I was wondering what y'alls opinions on this is.
When I did martial arts, I spent a lot of time looking into occult type beliefs such as yogic practices and Buddhist ideas of spirituality and human energy. A lot of it really made sense to me and I liked the idea of it all, but I eventually came to realize that the core of it was false. I left it all behind because I saw how Buddhism and martial arts really screwed up people's souls and I knew in my heart that Christianity was the way. I was always a pretty solid Christian, but there were some things that happened in those meditation sessions I can't describe or justify with Christianity.
Like, a few times we did this thing where we meditated for 30 minutes, and then would stand in a huge circle with one person blindfolded in the middle. Then we'd turn the music on extremely loud so you couldn't hear anything else, and one person would slowly walk toward the person in the middle to touch their shoulder, and the person in the middle would have to try to feel where they were coming from.
We even narrowed it down to one person in circle just focusing on the person in the middle, and the person in the middle trying to feel where it's coming from and pointing.
most of the time if worked. Some people were better at it than others, but some people were on top of it 100% of the time. I was usually 100%, and I don't know why, I could just feel it.
Even to this day, my best friend, who is also a devout Christian, and I have this weird connection. She lives in another state but about 60% of the time when we call each other, the other one of us is either thinking about or dialing the other's number. When the other is having a bad day or something happens, we can just tell.
It kind of scares me to think about sometimes, because it's this idea of some unseen psychic energy sensing voodoo, and I felt it.

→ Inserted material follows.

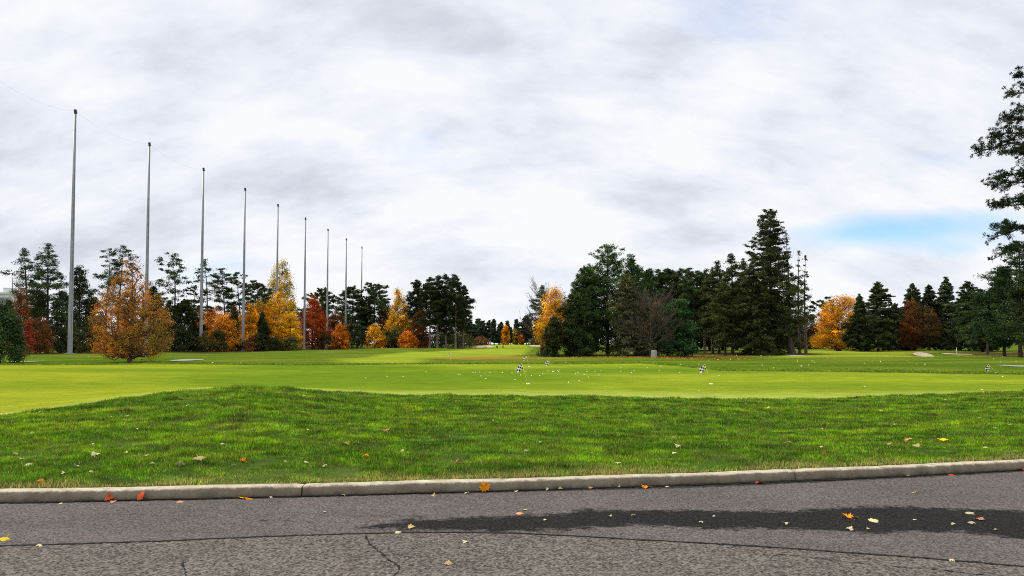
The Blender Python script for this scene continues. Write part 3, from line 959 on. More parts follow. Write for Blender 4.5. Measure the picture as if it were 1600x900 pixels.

I have no reason to lie about that, but I wonder if I have reason to not talk about it or try to cover it up. I love God with all my heart, but I don't know what that was.
a few months ago, I was at a party where a guy read my aura and said it was pink. I was like "whatevs, that stuff is dumb" because I don't believe in that stuff. But then this past week I was at home with my dad in his office, and his boss brought in a Hindu holy man he was good friends with who read my aura. He also said it was pink, no one else there got pink, just me. He also described me as being particularly sensitive to the universe to the God(s), and when I looked up the meaning of a pink aura, I felt like it really fit me.
What are y'alls thoughts on this weird unexplained happenings?
could there be something not addressed in the bible about our spirituality that can be true?
Just because it's not addressed, doesn't mean it can't exist, but is this false teaching or just "slightly off" teaching about something that can be true?